Anderson Santos, advogado da comunidade indígena Panambi – Lagoa Rica, explica que a anulação do processo demarcatório ocorreu sem que a comunidade tivesse o direito de defesa, o que, segundo ele, deveria provocar a nulidade da decisão.

“Não se pode julgar uma ação sem que a pessoa prejudicada seja ouvida; não é possível condenar alguém sem dar direito de resposta. O juiz fez isso, o que resulta em graves nulidades”, afirma. Santos indica também o que considera um segundo problema: “Outro ponto importante é que o Ministério Público Federal também não foi intimado para acompanhar os atos do processo, o que é obrigatório e um mandamento constitucional que o juiz deve observar ao julgar a ação”.

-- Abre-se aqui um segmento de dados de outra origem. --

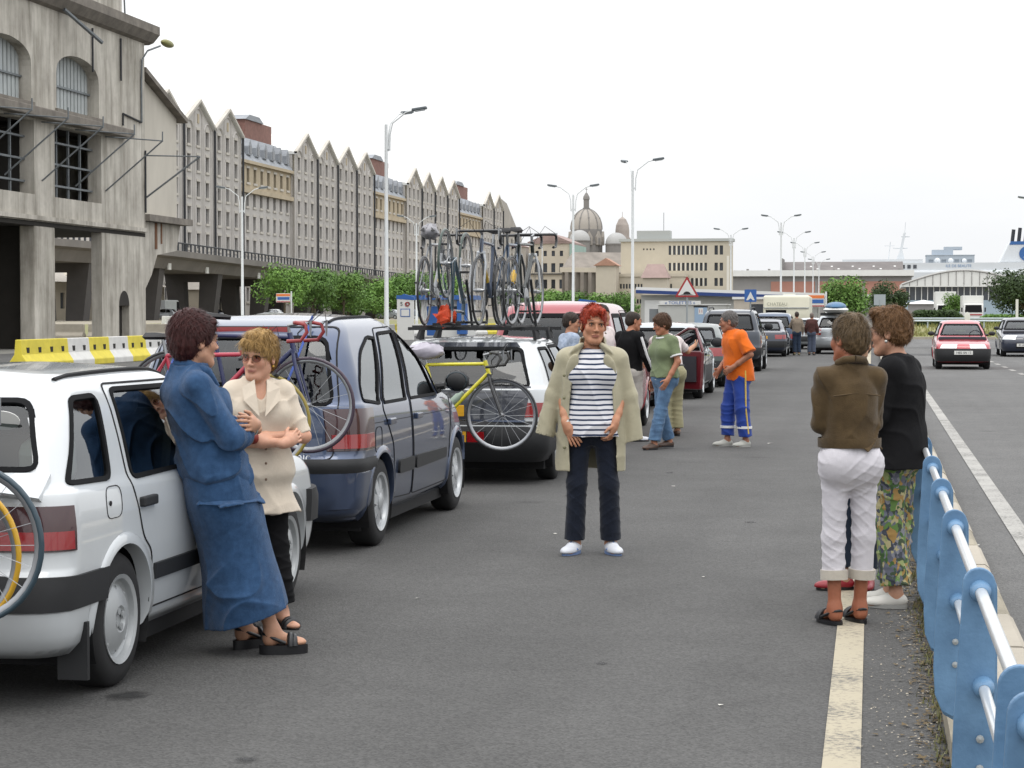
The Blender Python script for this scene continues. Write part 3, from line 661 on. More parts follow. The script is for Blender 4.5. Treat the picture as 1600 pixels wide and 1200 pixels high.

O advogado avalia que a tese do marco temporal seria um truque para atrasar a demarcação das terras indígenas. “Apesar de sua falta de viabilidade jurídica, ela tem sido usada para suspender e anular procedimentos administrativos e judiciais, desde a Raposa Serra do Sol até hoje. Isso resultou em mais de dez anos de paralisação e aumento dos conflitos, já que a falta de resposta do governo força as comunidades a retomar seus territórios, intensificando conflitos, ameaças e violência”, conclui.

A Pública procurou o TRF3, que alegou que o processo foi suspenso por decisão judicial em março de 2023 e está em tramitação na Segunda Turma, mas que foi encaminhado para a Central de Conciliação da Justiça Federal em Dourados, sob responsabilidade da juíza federal Dinamene, para tentar resolver o conflito. Em nota, o tribunal informou que a suspensão se deu “devido ao regime de repercussão geral (do STF) que determinou ‘a suspensão nacional dos processos judiciais, notadamente ações possessórias, anulatórias de processos administrativos de demarcação, bem como os recursos vinculados a essas ações’. […] Apenas quando for determinado o término da suspensão é que será possível a apreciação do processo em seu inteiro teor. As razões serão apresentadas na decisão fundamentada pelo magistrado relator”.